--- begin Stored data ---

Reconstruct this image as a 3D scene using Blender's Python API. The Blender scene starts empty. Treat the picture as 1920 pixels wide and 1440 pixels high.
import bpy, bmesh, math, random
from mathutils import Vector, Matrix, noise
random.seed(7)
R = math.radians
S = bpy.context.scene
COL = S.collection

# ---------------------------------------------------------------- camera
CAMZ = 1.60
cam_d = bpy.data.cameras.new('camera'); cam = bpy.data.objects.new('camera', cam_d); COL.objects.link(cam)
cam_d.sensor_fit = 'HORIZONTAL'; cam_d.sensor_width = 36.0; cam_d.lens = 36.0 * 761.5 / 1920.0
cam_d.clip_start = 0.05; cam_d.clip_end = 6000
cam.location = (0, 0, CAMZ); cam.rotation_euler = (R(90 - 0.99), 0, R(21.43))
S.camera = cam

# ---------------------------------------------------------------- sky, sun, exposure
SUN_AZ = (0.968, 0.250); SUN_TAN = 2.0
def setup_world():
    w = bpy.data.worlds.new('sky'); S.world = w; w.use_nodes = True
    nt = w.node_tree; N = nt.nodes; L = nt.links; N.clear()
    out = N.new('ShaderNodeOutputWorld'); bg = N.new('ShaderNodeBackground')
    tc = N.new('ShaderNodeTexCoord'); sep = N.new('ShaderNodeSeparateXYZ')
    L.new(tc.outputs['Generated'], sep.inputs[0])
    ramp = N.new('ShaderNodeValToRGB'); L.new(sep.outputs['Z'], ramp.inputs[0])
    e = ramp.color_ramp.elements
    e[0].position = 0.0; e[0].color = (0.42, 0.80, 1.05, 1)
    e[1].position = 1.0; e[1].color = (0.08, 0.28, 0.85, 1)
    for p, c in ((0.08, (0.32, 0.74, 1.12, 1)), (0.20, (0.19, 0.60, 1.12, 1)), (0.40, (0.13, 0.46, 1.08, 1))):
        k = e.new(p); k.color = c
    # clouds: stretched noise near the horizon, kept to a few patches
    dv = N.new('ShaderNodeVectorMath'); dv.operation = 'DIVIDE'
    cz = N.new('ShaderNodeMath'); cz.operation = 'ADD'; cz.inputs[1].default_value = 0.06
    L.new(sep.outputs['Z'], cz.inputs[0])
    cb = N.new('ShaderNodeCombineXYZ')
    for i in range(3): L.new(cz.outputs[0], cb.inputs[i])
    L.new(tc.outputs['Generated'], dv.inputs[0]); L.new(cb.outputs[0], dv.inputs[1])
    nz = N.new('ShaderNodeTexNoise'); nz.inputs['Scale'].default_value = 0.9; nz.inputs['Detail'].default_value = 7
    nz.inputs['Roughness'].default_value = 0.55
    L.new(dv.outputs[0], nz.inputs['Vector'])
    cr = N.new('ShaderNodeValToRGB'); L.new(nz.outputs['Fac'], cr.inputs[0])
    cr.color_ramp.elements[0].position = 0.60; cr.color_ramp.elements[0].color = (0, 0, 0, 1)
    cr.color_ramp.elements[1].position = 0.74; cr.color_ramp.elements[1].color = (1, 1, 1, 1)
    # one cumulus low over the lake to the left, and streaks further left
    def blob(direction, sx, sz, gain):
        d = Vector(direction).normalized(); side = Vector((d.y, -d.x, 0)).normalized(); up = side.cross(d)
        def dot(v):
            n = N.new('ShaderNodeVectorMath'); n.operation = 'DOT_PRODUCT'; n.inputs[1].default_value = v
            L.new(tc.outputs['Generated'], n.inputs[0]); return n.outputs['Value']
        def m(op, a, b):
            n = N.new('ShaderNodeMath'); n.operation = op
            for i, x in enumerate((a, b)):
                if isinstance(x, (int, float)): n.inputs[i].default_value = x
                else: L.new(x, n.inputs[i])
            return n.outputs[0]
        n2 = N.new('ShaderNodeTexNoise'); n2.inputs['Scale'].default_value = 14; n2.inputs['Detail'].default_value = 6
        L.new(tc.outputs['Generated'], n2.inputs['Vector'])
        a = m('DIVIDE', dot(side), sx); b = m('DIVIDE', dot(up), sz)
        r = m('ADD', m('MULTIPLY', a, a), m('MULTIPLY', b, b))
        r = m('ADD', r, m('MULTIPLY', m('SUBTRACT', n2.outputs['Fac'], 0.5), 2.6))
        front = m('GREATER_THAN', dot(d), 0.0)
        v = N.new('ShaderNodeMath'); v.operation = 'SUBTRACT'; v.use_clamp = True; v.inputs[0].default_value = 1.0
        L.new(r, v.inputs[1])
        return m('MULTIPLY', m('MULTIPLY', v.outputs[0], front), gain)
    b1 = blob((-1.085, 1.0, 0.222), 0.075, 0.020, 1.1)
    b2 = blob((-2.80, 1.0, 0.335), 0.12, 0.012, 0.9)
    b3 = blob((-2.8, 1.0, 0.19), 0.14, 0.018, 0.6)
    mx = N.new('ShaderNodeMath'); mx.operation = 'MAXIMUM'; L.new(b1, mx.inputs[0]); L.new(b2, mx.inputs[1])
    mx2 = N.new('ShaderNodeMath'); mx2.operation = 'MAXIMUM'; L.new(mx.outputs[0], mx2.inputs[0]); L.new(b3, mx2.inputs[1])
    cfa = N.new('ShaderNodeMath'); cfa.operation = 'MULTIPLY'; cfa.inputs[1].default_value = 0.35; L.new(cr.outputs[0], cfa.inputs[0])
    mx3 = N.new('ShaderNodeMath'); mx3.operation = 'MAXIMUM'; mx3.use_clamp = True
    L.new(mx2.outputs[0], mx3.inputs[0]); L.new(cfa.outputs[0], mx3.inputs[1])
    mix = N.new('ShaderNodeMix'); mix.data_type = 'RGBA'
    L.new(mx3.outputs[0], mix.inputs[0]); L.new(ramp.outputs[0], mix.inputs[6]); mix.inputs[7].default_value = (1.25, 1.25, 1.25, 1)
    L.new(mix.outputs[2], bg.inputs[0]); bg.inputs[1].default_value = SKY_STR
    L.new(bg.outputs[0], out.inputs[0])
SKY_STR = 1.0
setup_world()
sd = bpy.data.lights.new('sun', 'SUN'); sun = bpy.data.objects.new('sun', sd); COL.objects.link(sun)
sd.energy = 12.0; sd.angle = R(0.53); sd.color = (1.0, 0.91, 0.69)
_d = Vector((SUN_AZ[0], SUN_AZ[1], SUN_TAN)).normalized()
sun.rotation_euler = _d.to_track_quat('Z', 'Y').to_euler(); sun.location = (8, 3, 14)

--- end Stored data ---

● Aim of the exercise
Please reproduce exactly the lines above, beginning with the first and ending with the line that contains "COL = S.collection", and include nothing outside that range.

● Reply to the task
Reconstruct this image as a 3D scene using Blender's Python API. The Blender scene starts empty. Treat the picture as 1920 pixels wide and 1440 pixels high.
import bpy, bmesh, math, random
from mathutils import Vector, Matrix, noise
random.seed(7)
R = math.radians
S = bpy.context.scene
COL = S.collection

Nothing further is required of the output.